The officials said some ministers had expressed concerns about how the tools would be used, and what checks and balances the government would have available to it, the report said.
While not wanting to impose on the Reserve Bank's turf, the officials recommended a policy agreement between the central bank governor and Minister of Finance to make a direct line of accountability.
They also wanted to establish a joint information committee which would let the Treasury and Reserve Bank talk regularly about the tools. The report said there were differing opinions on how much involvement the Treasury should have, which officials thought would be mitigated by the joint committee.
A third recommendation was withheld, citing the convention to protect confidential advice between ministers and officials.
The advice was ultimately ignored, with Finance Minister Bill English siding with the Reserve Bank's preference of signing a memorandum of understanding between the governor and minister that leaves the central bank to make a policy decision independently, though keeping the Beehive and Treasury abreast of what's going on.
The agreement was signed off for the May 16 budget, granting governor Graeme Wheeler the ability to require lenders to hold more capital on their balance sheets against certain assets, or restrict the level of low-equity home loans.
The final copy was largely the same as a draft from the central bank in December, dropping a sub-clause on potential restrictions of high loan-to-value ratio lending to let the bank set capital requirements for housing loans according to LVRs.

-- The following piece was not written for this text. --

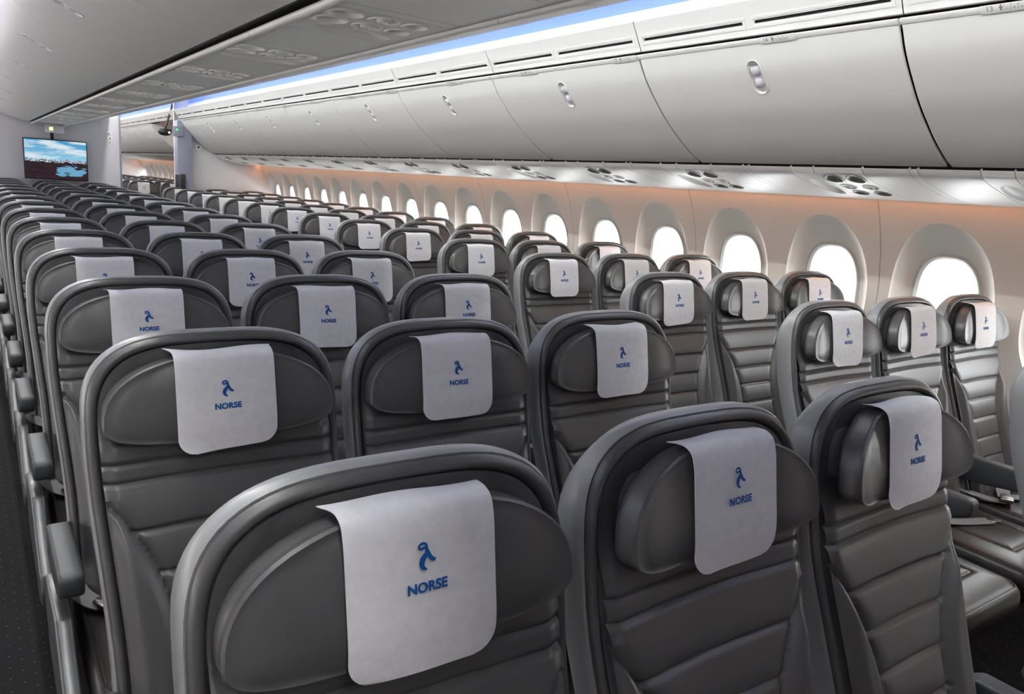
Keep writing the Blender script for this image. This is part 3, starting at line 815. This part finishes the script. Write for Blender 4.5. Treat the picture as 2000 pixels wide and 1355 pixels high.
def filler(cv, sgn, ya, yb_, label, group, m, scoop=None):
    x0, z0 = cv.at(cv.L/2); t = empty('filler_panel', (x0, (ya+yb_)/2, z0)); tag(t, label, 'filler panel', group)
    P = surf(cv, sgn, x0, (ya+yb_)/2, z0); mb = MB()
    if scoop:
        s0, s1, ry = scoop; cy = (ya+yb_)/2; cs = (s0+s1)/2; rs = (s1-s0)/2
        holes_panel(mb, P, ya, yb_, 0, cv.L, [dict(y0=ya, y1=yb_, s0=s0-.01, s1=s1+.01, ry=ry, rs=rs)])
    else: mb.grid([[P(y, cv.L*k/30) for k in range(31)] for y in (ya, yb_)])
    for e in (ya, yb_): mb.grid([[P(e, cv.L*k/30, d) for k in range(31)] for d in (0, .012)])
    mb.build('panel', m, t, 40, False)
    if scoop:
        q = MB(); n = 28
        def R(f, d): return [P(cy+ry*f*math.cos(2*PI*k/n), cs+rs*f*math.sin(2*PI*k/n), d) for k in range(n)]
        q.loft([R(1, 0), R(.93, .010), R(.75, .018), R(.4, .022), R(.05, .022)], False, True); q.build('light_scoop', m, t, 40)
    return t
WPARTS = [(2.546, .036, .040, .012, 'reading_light', 'lens'), (2.661, .030, .033, .008, 'air_nozzle', 'psu'), (2.757, .030, .034, .010, 'call_button', 'lens')]
g0 = .0015
NP = 14
for k in range(-1, NP):
    if 1.117+RP*k+.45 > YB: break
    yc = 1.117+RP*k; nm = ORD[k+2]
    service_unit(PCV, 1, yc, None, 'round lights and air nozzles under the window bins, %s set from the right' % nm, 'service unit', 'service units above the windows', WPARTS, M['psu'], .108-g0, 0)
    edges = [.108, .212]
    filler(PCV, 1, yc+.108+g0, yc+.215-g0, 'white panel with long dished scoop, beside the %s light set from the right' % nm, 'scoop panels above the windows', M['psu'], (.10, .36, .045))
    filler(PCV, 1, yc+.215+g0, yc+RP-.326-g0, 'plain white panel under the window bins, beyond the %s light set' % nm, 'plain panels above the windows', M['psu'])
    filler(PCV, 1, yc+RP-.326+g0, yc+RP-.294-g0, 'narrow white spacer strip under the window bins, beyond the %s light set' % nm, 'spacer strips above the windows', M['psu'])
    filler(PCV, 1, yc+RP-.294+g0, yc+RP-.108-g0, 'wide white panel under the window bins, before the light set beyond the %s' % nm, 'wide panels above the windows', M['psu']) if yc+RP-.1 < YB else None
# dark channel above the service panels and inside the bin gap
mb = MB(); mb.grid([[(2.40, y, 1.74), (2.485, y, 1.66), (2.51, y, 1.640), (2.62, y, 1.615), (2.80, y, 1.575), (3.04, y, 1.552), (3.045, y, 1.56), (2.7, y, 1.70)] for y in (YN, YB)]); struct(mb.build('trim_5', M['dark'], None, 0))
# beyond the doorway: one continuous underside
struct(prof_strip('trim_6', [PCV.at(PCV.L*k/16) for k in range(17)], 12.7, YF, M['psu']))
mb = MB(); mb.grid([[(2.47, y, 1.66), (2.62, y, 1.62), (3.04, y, 1.552)] for y in (12.7, YF)]); struct(mb.build('trim_7', M['dark'], None, 0))
MPARTS = [(.388, .040, .042, .016, 'reading_light', 'psu'), (.487, .038, .036, .010, 'air_nozzle', 'psu'), (.572, .038, .030, .008, 'call_button', 'psu')]
for k in range(-1, NP-1):
    yc = 1.152+RP*k; nm = ORD[k+2]
    if yc+RP > YB: break
    service_unit(MCV, 1, yc, None, 'panel with six dished rounds between the centre bins, %s set from the front' % nm, 'service unit', 'centre service units', MPARTS, M['psu'], .108-g0, 0)
    filler(MCV, 1, yc+.108+g0, yc+.245-g0, 'white centre panel with long scoop, beyond the %s set of rounds' % nm, 'centre scoop panels', M['psu'], (.02, .28, .05))
    filler(MCV, 1, yc+.245+g0, yc+RP-.16-g0, 'plain white centre panel between bins, beyond the %s set of rounds' % nm, 'centre plain panels', M['psu'])
    filler(MCV, 1, yc+RP-.16+g0, yc+RP-.108-g0, 'narrow centre spacer strip, before the set of rounds beyond the %s' % nm, 'centre spacer strips', M['psu'])
def rail(nm, x, label):
    t = empty('panel_rail', (x, 0, 1.848)); tag(t, label, 'rail')
    n = 12; r = .0125
    pr = [(x-x+r*math.cos(2*PI*k/n), r*.8*math.sin(2*PI*k/n)) for k in range(n)]
    k = 0
    for k in range(-1, 14):
        ya = 1.152+RP*k-.30; yb_ = min(ya+RP, YB-.02)
        if ya > YB-.1: break
        mb = MB(); mb.loft([[(px, y, pz) for px, pz in pr] for y in (ya+.0015, yb_-.0015)]); mb.build('rail_section', M['psu'], t, 60)
    return t
rail('l', .321, 'rounded white rail along the left side of the centre light panels')
rail('r', mirx(.321), 'rounded white rail along the right side of the centre light panels')
mb = MB(); mb.grid([[(.29, y, 1.885), (.30, y, 1.868), (.69, y, 1.868), (.70, y, 1.885)] for y in (YN, YB)]); struct(mb.build('trim_8', M['dark'], None, 0))

# ------------------------------------------------------------------ BULKHEAD, DOORWAY, FITTINGS
def Bk(x, z, Y=YB):
    """point given on a reference plane 10.34 m away, carried to plane Y"""
    f = (Y+.72)/(10.34+.72); return (-.368+(x+.368)*f, 1.470+(z-1.470)*f)
X0 = Bk(1.232, 0)[0]
CBX = [(-.45, FZ), (X0, FZ), (X0, 2.35), (-.45, 2.35)]
w = MB(); w.loft([[(x, y, z) for x, z in CBX] for y in (YB, YB+.07)]); struct(w.build('wall_center', M['bulk'], None, 30))
q = box(X0, X0+.02, YB-.03, YB+.10, FZ, 2.35, .006); struct(q.build('trim_9', M['column']))
XL = Bk(1.89, 0)[0]; XR = Bk(2.076, 0)[0]
w = MB(); w.grid([[(XL, YB+.01, z), (XR+.02, YB+.01, z), (3.0, YB+.01, z), (3.06, YB-.01, z), (3.14, YB-.03, z), (3.20, YB-.06, z), (3.26, YB-.105, z)] for z in (FZ, .5, 1.0, 1.53)])
w.grid([[(XL, YB+.01, z), (XR+.02, YB+.01, z), (2.9, YB+.01, z), (3.3, YB+.01, z)] for z in (1.53, 2.6)])
w.grid([[(XL, YB+.08, z), (3.3, YB+.08, z)] for z in (FZ, 2.6)]); w.grid([[(XL, y, z) for z in (FZ, 2.6)] for y in (YB+.01, YB+.08)])
struct(w.build('wall_port', M['bulk'], None, 50))
for a, b in ((XL, XR),):
    q = box(a, b, YB-.16, YB+.02, FZ, Bk(0, 2.03)[1], .012); struct(q.build('trim_10', M['column']))
lx, lz = Bk(1.917, 1.935, YB-.17)
t = empty('exit_light', (lx+.03, YB-.16, lz-.06)); tag(t, 'small housing with green light on top of the doorway column', 'light')
box(-.08, .05, -.03, -.001, -.05, .085, .008).build('housing', M['column'], t)
o = MB().loft([[(.014*math.cos(2*PI*k/14)*f-.03, -.031-d, .04+.014*math.sin(2*PI*k/14)*f) for k in range(14)] for f, d in ((1, 0), (.8, .006), (.2, .008))]).build('green_lamp', M['lamp_green'], t); o['label'] = 'glowing green lamp'
hx, hz = Bk(1.941, 1.253, YB-.17)
t = empty('wall_handset', (hx, YB-.16, hz-.10)); tag(t, 'dark handset and control unit low on the doorway column', 'handset')
box(-.055, -.005, -.03, 0, .02, .19, .006).build('handset', M['arm'], t); box(.012, .075, -.03, 0, .0, .20, .006).build('control_box', M['dark'], t)
# exit sign box and screen in front of the centre wall
bx0, bz0 = Bk(.435, 1.74, YB-.15); bx1, bz1 = Bk(.627, 1.83, YB-.15)
t = empty('exit_sign', ((bx0+bx1)/2, YB-.15, bz0)); tag(t, 'small white sign box with a warm lamp above the wall screen', 'sign'); hw = (bx1-bx0)/2; hh = 1.838-bz0
box(-hw, hw, -.05, .05, 0, hh, .006).build('housing', M['white'], t)
o = box(-hw*.62, -hw*.18, -.053, -.0505, hh*.3, hh*.75, .001).build('lamp', M['lamp_warm'], t); o['label'] = 'warm glowing lamp window'
box(-hw, hw*.9, -.0025, 0, 0, .002).build('base_plate', M['white'], t)
tx0, tz0 = Bk(.195, 1.183, YB-.10); tx1, tz1 = Bk(.870, 1.663, YB-.10); tw = (tx1-tx0)/2; th = (tz1-tz0)
t = empty('wall_screen', ((tx0+tx1)/2, YB-.10, tz0)); tag(t, 'flat screen showing mountains and a lake on the end wall', 'screen')
box(-tw, tw, -.012, .02, 0, th, .004).build('bezel', M['dark'], t)
sc = MB(); sc.grid([[(-tw+.012, -.0135, .012), (tw-.012, -.0135, .012)], [(-tw+.012, -.0135, th-.012), (tw-.012, -.0135, th-.012)]])
m = bpy.data.materials.new('landscape_screen'); m.use_nodes = True; nt = m.node_tree; nt.nodes.clear()
N_ = nt.nodes.new; Lk = nt.links.new
tc = N_('ShaderNodeTexCoord'); sx = N_('ShaderNodeSeparateXYZ'); Lk(tc.outputs['Generated'], sx.inputs[0])
def math_(op, a, b=None, c=None):
    n = N_('ShaderNodeMath'); n.operation = op
    for i, v in enumerate((a, b, c)):
        if v is None: continue
        if isinstance(v, (int, float)): n.inputs[i].default_value = v
        else: Lk(v, n.inputs[i])
    return n.outputs[0]
def noise(scale, sxyz, det=4):
    mp = N_('ShaderNodeMapping'); mp.inputs['Scale'].default_value = sxyz; Lk(tc.outputs['Generated'], mp.inputs['Vector'])
    n = N_('ShaderNodeTexNoise'); n.inputs['Scale'].default_value = scale; n.inputs['Detail'].default_value = det; Lk(mp.outputs[0], n.inputs['Vector']); return n.outputs['Fac']
def mixc(f, a, b):
    n = N_('ShaderNodeMix'); n.data_type = 'RGBA'
    if isinstance(f, (int, float)): n.inputs['Factor'].default_value = f
    else: Lk(f, n.inputs['Factor'])
    for k_, v in (('A', a), ('B', b)):
        if isinstance(v, tuple): n.inputs[k_].default_value = (*v, 1)
        else: Lk(v, n.inputs[k_])
    return n.outputs['Result']
u, v = sx.outputs['X'], sx.outputs['Z']
cl = math_('SMOOTH_MIN', math_('MULTIPLY', math_('SUBTRACT', noise(2.6, (1, 1, 3.2)), .44), 5.0), 1.0, .1)
cl = math_('MAXIMUM', cl, 0.0)
sky = mixc(math_('MULTIPLY', math_('SUBTRACT', v, .5), 2.0), (.30,.62,.82), (.03,.30,.62))
sky = mixc(cl, sky, (.72,.84,.90))
hor = math_('ADD', .50, math_('MULTIPLY', math_('SUBTRACT', noise(9, (1, 1, .2)), .5), .16))
snow = mixc(math_('GREATER_THAN', noise(24, (1, 1, 1.6)), .5), (.10,.12,.22), (.62,.68,.74))
land = mixc(noise(7, (1, 1, 3)), (.012,.012,.022), (.06,.03,.032))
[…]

It also tweaked a line on the operation of the instruments to say "Macro-prudential instruments do not replace conventional prudential regulation but may be used from time to time to help manage the risks associated with the credit cycle."
The central bank originally said "Macro-prudential instruments are however expected to be used infrequently, and typically for large credit and asset price cycles."
The Treasury's final advice to the minister on May 7 this year said the MoU "would be in the spirit" of the desired goals to keep central bank independence, without losing appropriate oversight.
The department said measuring the success of the tools will be difficult, and there might be "some merit in looking at whether the single decision making framework is most suitable in this context."